Find the equations of $x-y$, $x-z$ and $z-y$ planes.

Question

Do the $y-x$ and $x-y$ planes have the same equations? I think that the equation of the $x-y$ plane can be $x+y+z=0$ or $x+y+z=4$ or $ax+by+cz=$ any real number and $a,b,c$ are arbitrary real numbers. Am I wrong?

Answer 1

x-y plane is the plane containing the line $x=0;z=0$ and $y=0;z=0$ The plane equation is $$z=0$$ x-y plane and y-x plane have the same equation. $z=0$

Answer 2

Every plane in three-dimensional Cartesian space has an equation of the form $$ ax + by + cz + d = 0,$$ where $a$, $b$, $c$, and $d$ are real numbers. The choice of which numbers to use as the values of $a$, $b$, $c$, and $d$ determines what plane you get.

The $x,y$ plane is the plane that contains the $x$ axis and the $y$ axis. If you let each point $(x,y,z)$ in Cartesian space correspond to a vector $\small\begin{bmatrix} x \\[-.7ex] y \\[-.7ex] z \end{bmatrix}$, the $x,y$ plane consists of any linear combination of the vectors $e_1 = \small\begin{bmatrix} 1 \\[-.7ex] 0 \\[-.7ex] 0 \end{bmatrix}$ and $e_2 = \small\begin{bmatrix} 0 \\[-.7ex] 1 \\[-.7ex] 0 \end{bmatrix}$. In that sense the plane is described by two vectors.

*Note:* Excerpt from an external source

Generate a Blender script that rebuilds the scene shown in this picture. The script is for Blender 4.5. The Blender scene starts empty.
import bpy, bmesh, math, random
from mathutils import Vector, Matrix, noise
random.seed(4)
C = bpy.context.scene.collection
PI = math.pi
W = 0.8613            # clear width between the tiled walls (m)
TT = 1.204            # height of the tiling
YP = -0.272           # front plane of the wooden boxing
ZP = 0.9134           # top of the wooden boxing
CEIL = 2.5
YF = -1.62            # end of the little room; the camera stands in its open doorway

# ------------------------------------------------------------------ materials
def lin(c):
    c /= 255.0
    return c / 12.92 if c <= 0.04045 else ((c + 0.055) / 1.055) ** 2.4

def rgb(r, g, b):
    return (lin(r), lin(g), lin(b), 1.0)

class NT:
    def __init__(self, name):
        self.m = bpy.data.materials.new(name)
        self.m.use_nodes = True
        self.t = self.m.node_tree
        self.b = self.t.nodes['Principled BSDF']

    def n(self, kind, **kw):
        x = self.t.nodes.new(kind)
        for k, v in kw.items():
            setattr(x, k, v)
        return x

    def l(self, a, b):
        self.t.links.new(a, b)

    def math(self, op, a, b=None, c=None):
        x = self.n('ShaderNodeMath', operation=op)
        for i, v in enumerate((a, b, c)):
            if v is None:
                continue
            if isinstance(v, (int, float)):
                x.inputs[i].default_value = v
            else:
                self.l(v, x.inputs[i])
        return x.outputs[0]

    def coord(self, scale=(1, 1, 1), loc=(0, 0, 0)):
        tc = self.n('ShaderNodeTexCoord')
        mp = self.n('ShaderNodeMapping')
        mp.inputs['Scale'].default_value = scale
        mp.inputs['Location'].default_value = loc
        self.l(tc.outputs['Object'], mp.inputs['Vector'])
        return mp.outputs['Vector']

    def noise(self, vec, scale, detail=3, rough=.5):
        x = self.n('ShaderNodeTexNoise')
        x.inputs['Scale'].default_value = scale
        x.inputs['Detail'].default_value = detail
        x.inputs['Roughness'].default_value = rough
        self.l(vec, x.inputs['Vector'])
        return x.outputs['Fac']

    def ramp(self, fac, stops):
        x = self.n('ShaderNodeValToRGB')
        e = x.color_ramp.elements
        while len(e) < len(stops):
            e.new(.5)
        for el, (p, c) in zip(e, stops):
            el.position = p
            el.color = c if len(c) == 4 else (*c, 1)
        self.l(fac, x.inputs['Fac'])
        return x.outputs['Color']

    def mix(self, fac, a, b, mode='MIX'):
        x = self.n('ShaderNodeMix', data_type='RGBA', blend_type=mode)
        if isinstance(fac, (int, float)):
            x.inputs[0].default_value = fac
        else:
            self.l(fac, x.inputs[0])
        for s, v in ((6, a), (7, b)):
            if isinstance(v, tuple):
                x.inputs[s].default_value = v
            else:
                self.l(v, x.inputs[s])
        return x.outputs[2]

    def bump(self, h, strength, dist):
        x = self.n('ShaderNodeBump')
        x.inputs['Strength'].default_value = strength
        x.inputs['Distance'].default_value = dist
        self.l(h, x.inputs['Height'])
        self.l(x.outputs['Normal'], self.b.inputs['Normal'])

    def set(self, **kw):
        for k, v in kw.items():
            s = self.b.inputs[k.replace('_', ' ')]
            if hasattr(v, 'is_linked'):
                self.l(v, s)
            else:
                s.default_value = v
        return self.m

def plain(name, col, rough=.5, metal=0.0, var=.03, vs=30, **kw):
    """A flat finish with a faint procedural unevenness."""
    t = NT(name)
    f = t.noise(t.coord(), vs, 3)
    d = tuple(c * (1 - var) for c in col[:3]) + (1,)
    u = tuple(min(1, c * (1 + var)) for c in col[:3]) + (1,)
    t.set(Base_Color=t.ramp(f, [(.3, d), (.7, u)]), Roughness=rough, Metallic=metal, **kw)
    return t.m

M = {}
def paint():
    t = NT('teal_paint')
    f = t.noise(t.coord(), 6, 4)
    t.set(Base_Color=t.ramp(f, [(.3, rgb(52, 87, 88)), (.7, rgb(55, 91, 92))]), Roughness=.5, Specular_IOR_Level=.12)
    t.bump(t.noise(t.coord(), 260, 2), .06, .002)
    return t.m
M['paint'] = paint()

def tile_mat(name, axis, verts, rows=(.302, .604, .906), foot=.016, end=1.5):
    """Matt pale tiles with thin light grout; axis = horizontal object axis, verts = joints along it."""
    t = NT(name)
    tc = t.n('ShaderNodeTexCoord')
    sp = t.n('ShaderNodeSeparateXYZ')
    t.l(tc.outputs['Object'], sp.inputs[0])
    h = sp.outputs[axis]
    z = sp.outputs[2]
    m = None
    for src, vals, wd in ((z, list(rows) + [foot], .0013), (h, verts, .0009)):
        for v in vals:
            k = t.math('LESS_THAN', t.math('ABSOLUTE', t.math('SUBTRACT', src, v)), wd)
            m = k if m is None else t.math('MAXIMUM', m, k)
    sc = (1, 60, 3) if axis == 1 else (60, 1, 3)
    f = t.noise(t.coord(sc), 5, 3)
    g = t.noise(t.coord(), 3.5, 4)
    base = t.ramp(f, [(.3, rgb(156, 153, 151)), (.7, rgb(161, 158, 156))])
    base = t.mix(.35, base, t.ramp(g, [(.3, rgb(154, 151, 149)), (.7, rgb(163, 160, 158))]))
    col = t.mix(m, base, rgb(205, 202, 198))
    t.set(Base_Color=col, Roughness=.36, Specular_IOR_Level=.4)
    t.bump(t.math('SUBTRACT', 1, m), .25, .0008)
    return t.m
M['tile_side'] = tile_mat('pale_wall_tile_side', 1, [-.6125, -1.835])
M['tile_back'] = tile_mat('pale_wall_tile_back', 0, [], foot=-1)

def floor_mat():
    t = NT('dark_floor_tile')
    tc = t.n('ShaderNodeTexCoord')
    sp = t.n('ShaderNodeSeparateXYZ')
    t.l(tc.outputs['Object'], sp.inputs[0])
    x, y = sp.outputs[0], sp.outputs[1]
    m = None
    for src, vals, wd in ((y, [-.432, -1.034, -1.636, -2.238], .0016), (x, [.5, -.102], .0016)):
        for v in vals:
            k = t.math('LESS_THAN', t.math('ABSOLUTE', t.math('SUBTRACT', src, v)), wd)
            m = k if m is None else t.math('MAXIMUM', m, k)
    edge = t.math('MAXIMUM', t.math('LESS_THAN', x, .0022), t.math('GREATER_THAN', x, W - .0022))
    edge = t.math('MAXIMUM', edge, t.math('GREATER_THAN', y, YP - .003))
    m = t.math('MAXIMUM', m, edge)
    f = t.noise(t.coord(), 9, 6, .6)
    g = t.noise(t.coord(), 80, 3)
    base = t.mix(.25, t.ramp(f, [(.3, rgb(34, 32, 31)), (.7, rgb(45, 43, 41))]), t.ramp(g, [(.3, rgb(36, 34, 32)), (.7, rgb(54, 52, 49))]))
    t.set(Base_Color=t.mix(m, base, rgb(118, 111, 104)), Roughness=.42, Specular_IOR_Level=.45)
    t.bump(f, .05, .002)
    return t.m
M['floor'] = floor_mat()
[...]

The $x,y$ plane also has an equation of the form $ ax + by + cz + d = 0,$ but for this plane $a = b = d = 0$ and $c$ can be any non-zero real number. We can set $c= 1$, for example, in which case the equation $ ax + by + cz + d = 0$ becomes $$ 0\cdot x + 0 \cdot y + 1 \cdot z + 0 = 0,$$ that is, $$ z = 0 .$$

Another fact about a plane with the equation $ ax + by + cz = d,$ in general, is that the vector $\small\begin{bmatrix} a \\[-.7ex] b \\[-.7ex] c \end{bmatrix}$ is perpendicular to that plane. The plane consists of points corresponding to all vectors $\small\begin{bmatrix} x \\[-.7ex] y \\[-.7ex] z \end{bmatrix}$ such that $$\begin{bmatrix} a & b & c \end{bmatrix} \begin{bmatrix} x \\[-.7ex] y \\[-.7ex] z \end{bmatrix} + d = 0.$$ In the case of the $x,y$ plane, recalling that $a = b = d = 0$ for that plane, the vector $\small\begin{bmatrix} 0 \\[-.7ex] 0 \\[-.7ex] 1 \end{bmatrix}$ is perpendicular to the plane. In that sense there is a single vector defining the plane.